DIRECTION:
Reproduce the data exactly and drop any pictures it holds.

________

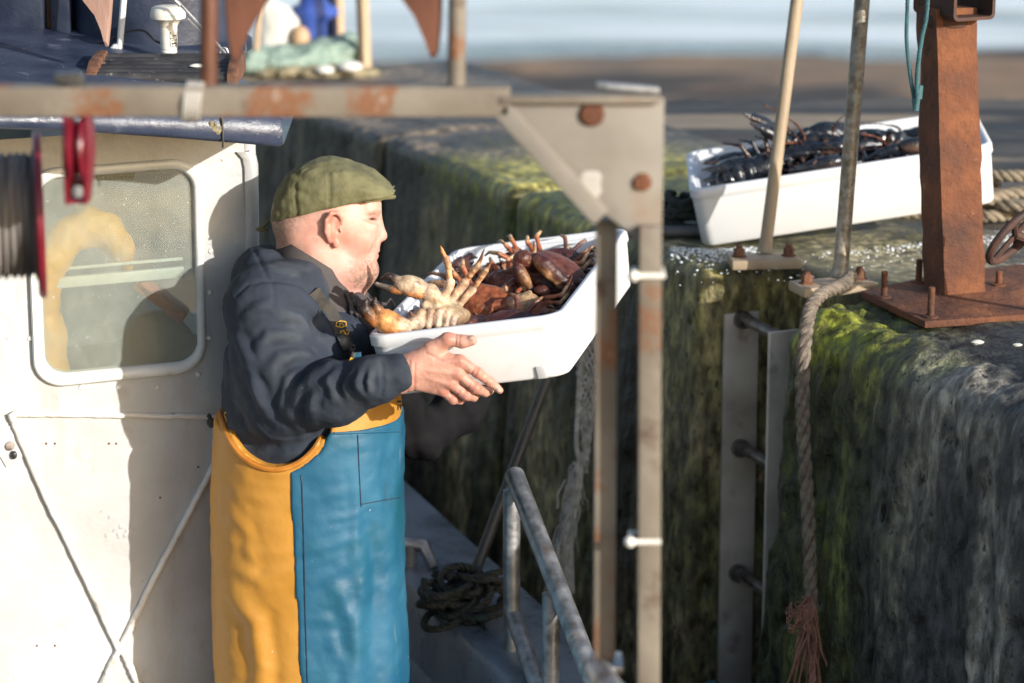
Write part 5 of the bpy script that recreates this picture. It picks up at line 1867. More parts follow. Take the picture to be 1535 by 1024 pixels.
s = SD(); near_hand(s)
V, F = s.mesh(.0017)
V = relax(V, F, 1, .35)
Nn = vnormals(V, F)
C = s.colors(V, .0022)
X, Yp = px_of(V)
wr = np.zeros(len(V))
for (x0, y0, x1, y1, wd) in ((606, 540, 598, 592, 2.2), (614, 541, 611, 590, 2.2), (622, 545, 621, 585, 2.0), (684, 503, 683, 517, 1.4), (689, 503, 688, 518, 1.4), (712, 550, 706, 562, 1.6), (717, 553, 711, 566, 1.4), (732, 566, 727, 577, 1.3), (640, 530, 664, 541, 2.2), (690, 585, 684, 594, 1.4), (705, 575, 700, 586, 1.4)):
    t = np.clip(((X - x0) * (x1 - x0) + (Yp - y0) * (y1 - y0)) / ((x1 - x0) ** 2 + (y1 - y0) ** 2), 0, 1)
    d = np.hypot(X - x0 - t * (x1 - x0), Yp - y0 - t * (y1 - y0))
    wr += np.exp(-(d / wd) ** 2) * (Nn[:, 1] < .2)
V = V - Nn * (wr * .0011)[:, None] + Nn * (.0005 * fbm(V, 120, 3, 3))[:, None]
C = blend(C, np.array(HR) * .8, wr * .45)
tat = (fbm(V, 90, 3, 17) > .05) * sstep(616, 606, X) * sstep(552, 566, Yp)
C = blend(C, (.10, .085, .08), tat * .75)                                              # tattoo at the wrist
C = np.clip(C * (1 + .10 * fbm(V, 60, 3, 8)[:, None]), .01, .95)
handV, handF, handC = V, F, C

# far hand under the far end of the box
s = SD()
fe = np.array(bB + bu * (bLu * .40) + bv * (bLv + .012) + bw * .012)
uu, vv, ww = np.array(bu), np.array(bv), np.array(bw)
q = lambda a, b, c: fe + uu * a + vv * b + ww * c
s.cap(q(-.10, .03, .0), q(-.05, .022, .01), .030, .027, col=HS)
for k_, (z0, z1) in enumerate(((.03, .03), (.015, .008), (.0, -.010), (-.012, -.026))):
    s.cap(q(-.05, .018, .01), q(.035, .010, z0), .018, .0115, k=.012, col=HS)
    s.chain([q(.035, .010, z0), q(.066, .008, z1), q(.078 - .004 * k_, -.012 - .01 * (k_ > 0), min(z1, -.018 + .03 * (k_ == 0)))], [.0112, .010, .008], k=.003, col=HS)
s.chain([q(-.045, .016, .024), q(-.005, .006, .055), q(.022, .005, .066)], [.018, .013, .010], k=.008, col=HS)
V, F = s.mesh(.0024)
fhV, fhF, fhC = V, F, s.colors(V)

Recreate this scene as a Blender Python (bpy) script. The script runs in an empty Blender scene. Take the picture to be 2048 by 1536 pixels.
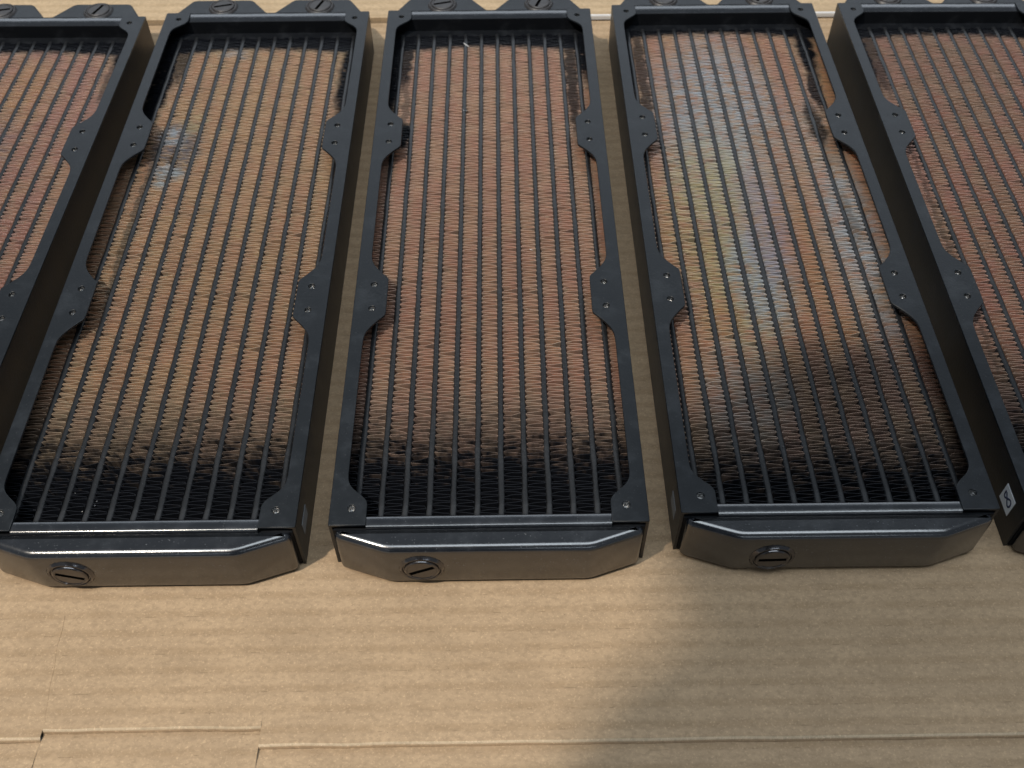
import bpy, bmesh, math, random
from mathutils import Vector, Matrix, noise
random.seed(7)
SC = bpy.context.scene
COL = SC.collection
MM = 0.001

# ------------------------------------------------------------------ camera
cam_d = bpy.data.cameras.new('camera')
cam = bpy.data.objects.new('camera', cam_d); COL.objects.link(cam)
cam.location = (7.1*MM, -207.7*MM, 327.8*MM)
cam.rotation_euler = (math.radians(39.25), math.radians(0.21), math.radians(-0.80))
cam_d.sensor_fit = 'HORIZONTAL'; cam_d.sensor_width = 36.0
cam_d.lens = 36.0*2017.1/2048.0
cam_d.clip_start = 0.005; cam_d.clip_end = 60
cam_d.dof.use_dof = True; cam_d.dof.focus_distance = 0.43; cam_d.dof.aperture_fstop = 18.0
SC.camera = cam

# ------------------------------------------------------------------ world and lamps
w = bpy.data.worlds.new('World'); SC.world = w; w.use_nodes = True
bg = w.node_tree.nodes['Background']
bg.inputs[0].default_value = (0.80, 0.90, 1.0, 1); bg.inputs[1].default_value = 0.15

def area(name, loc, target, sx, sy, power, color):
    d = bpy.data.lights.new(name, 'AREA'); d.shape = 'RECTANGLE'; d.size = sx; d.size_y = sy
    d.energy = power; d.color = color
    o = bpy.data.objects.new(name, d); COL.objects.link(o); o.location = loc
    o.rotation_euler = (Vector(target)-Vector(loc)).to_track_quat('-Z', 'Y').to_euler()
    return o
KEY = Vector((-0.48, -0.33, 1.0)).normalized()
area('key_lamp', KEY*3.0+Vector((0.05, 0.1, 0)), (0.05, 0.1, 0), 0.085, 0.085, 66, (1.0, 0.90, 0.77))
area('ceiling_lamp', (0.1, -0.25, 2.3), (0, 0.1, 0), 2.4, 0.9, 30, (0.84, 0.93, 1.0))
area('window_lamp', (0.15, -2.6, 1.55), (0, 0.1, 0), 2.4, 0.14, 4.5, (0.80, 0.91, 1.0))
area('far_fill_lamp', (0.2, 3.2, 1.75), (0, 0.2, 0), 5.0, 1.0, 27, (0.82, 0.90, 1.0))  # added fill with no known source, lifts reflections on the far rails
SC.view_settings.view_transform = 'Standard'; SC.view_settings.look = 'None'
SC.view_settings.exposure = 0.12; SC.view_settings.gamma = 1.0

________

TASK ANSWER:
Write part 5 of the bpy script that recreates this picture. It picks up at line 1867. More parts follow. Take the picture to be 1535 by 1024 pixels.
s = SD(); near_hand(s)
V, F = s.mesh(.0017)
V = relax(V, F, 1, .35)
Nn = vnormals(V, F)
C = s.colors(V, .0022)
X, Yp = px_of(V)
wr = np.zeros(len(V))
for (x0, y0, x1, y1, wd) in ((606, 540, 598, 592, 2.2), (614, 541, 611, 590, 2.2), (622, 545, 621, 585, 2.0), (684, 503, 683, 517, 1.4), (689, 503, 688, 518, 1.4), (712, 550, 706, 562, 1.6), (717, 553, 711, 566, 1.4), (732, 566, 727, 577, 1.3), (640, 530, 664, 541, 2.2), (690, 585, 684, 594, 1.4), (705, 575, 700, 586, 1.4)):
    t = np.clip(((X - x0) * (x1 - x0) + (Yp - y0) * (y1 - y0)) / ((x1 - x0) ** 2 + (y1 - y0) ** 2), 0, 1)
    d = np.hypot(X - x0 - t * (x1 - x0), Yp - y0 - t * (y1 - y0))
    wr += np.exp(-(d / wd) ** 2) * (Nn[:, 1] < .2)
V = V - Nn * (wr * .0011)[:, None] + Nn * (.0005 * fbm(V, 120, 3, 3))[:, None]
C = blend(C, np.array(HR) * .8, wr * .45)
tat = (fbm(V, 90, 3, 17) > .05) * sstep(616, 606, X) * sstep(552, 566, Yp)
C = blend(C, (.10, .085, .08), tat * .75)                                              # tattoo at the wrist
C = np.clip(C * (1 + .10 * fbm(V, 60, 3, 8)[:, None]), .01, .95)
handV, handF, handC = V, F, C

# far hand under the far end of the box
s = SD()
fe = np.array(bB + bu * (bLu * .40) + bv * (bLv + .012) + bw * .012)
uu, vv, ww = np.array(bu), np.array(bv), np.array(bw)
q = lambda a, b, c: fe + uu * a + vv * b + ww * c
s.cap(q(-.10, .03, .0), q(-.05, .022, .01), .030, .027, col=HS)
for k_, (z0, z1) in enumerate(((.03, .03), (.015, .008), (.0, -.010), (-.012, -.026))):
    s.cap(q(-.05, .018, .01), q(.035, .010, z0), .018, .0115, k=.012, col=HS)
    s.chain([q(.035, .010, z0), q(.066, .008, z1), q(.078 - .004 * k_, -.012 - .01 * (k_ > 0), min(z1, -.018 + .03 * (k_ == 0)))], [.0112, .010, .008], k=.003, col=HS)
s.chain([q(-.045, .016, .024), q(-.005, .006, .055), q(.022, .005, .066)], [.018, .013, .010], k=.008, col=HS)
V, F = s.mesh(.0024)
fhV, fhF, fhC = V, F, s.colors(V)

Recreate this scene as a Blender Python (bpy) script. The script runs in an empty Blender scene. Take the picture to be 2048 by 1536 pixels.
import bpy, bmesh, math, random
from mathutils import Vector, Matrix, noise
random.seed(7)
SC = bpy.context.scene
COL = SC.collection
MM = 0.001

# ------------------------------------------------------------------ camera
cam_d = bpy.data.cameras.new('camera')
cam = bpy.data.objects.new('camera', cam_d); COL.objects.link(cam)
cam.location = (7.1*MM, -207.7*MM, 327.8*MM)
cam.rotation_euler = (math.radians(39.25), math.radians(0.21), math.radians(-0.80))
cam_d.sensor_fit = 'HORIZONTAL'; cam_d.sensor_width = 36.0
cam_d.lens = 36.0*2017.1/2048.0
cam_d.clip_start = 0.005; cam_d.clip_end = 60
cam_d.dof.use_dof = True; cam_d.dof.focus_distance = 0.43; cam_d.dof.aperture_fstop = 18.0
SC.camera = cam

# ------------------------------------------------------------------ world and lamps
w = bpy.data.worlds.new('World'); SC.world = w; w.use_nodes = True
bg = w.node_tree.nodes['Background']
bg.inputs[0].default_value = (0.80, 0.90, 1.0, 1); bg.inputs[1].default_value = 0.15

def area(name, loc, target, sx, sy, power, color):
    d = bpy.data.lights.new(name, 'AREA'); d.shape = 'RECTANGLE'; d.size = sx; d.size_y = sy
    d.energy = power; d.color = color
    o = bpy.data.objects.new(name, d); COL.objects.link(o); o.location = loc
    o.rotation_euler = (Vector(target)-Vector(loc)).to_track_quat('-Z', 'Y').to_euler()
    return o
KEY = Vector((-0.48, -0.33, 1.0)).normalized()
area('key_lamp', KEY*3.0+Vector((0.05, 0.1, 0)), (0.05, 0.1, 0), 0.085, 0.085, 66, (1.0, 0.90, 0.77))
area('ceiling_lamp', (0.1, -0.25, 2.3), (0, 0.1, 0), 2.4, 0.9, 30, (0.84, 0.93, 1.0))
area('window_lamp', (0.15, -2.6, 1.55), (0, 0.1, 0), 2.4, 0.14, 4.5, (0.80, 0.91, 1.0))
area('far_fill_lamp', (0.2, 3.2, 1.75), (0, 0.2, 0), 5.0, 1.0, 27, (0.82, 0.90, 1.0))  # added fill with no known source, lifts reflections on the far rails
SC.view_settings.view_transform = 'Standard'; SC.view_settings.look = 'None'
SC.view_settings.exposure = 0.12; SC.view_settings.gamma = 1.0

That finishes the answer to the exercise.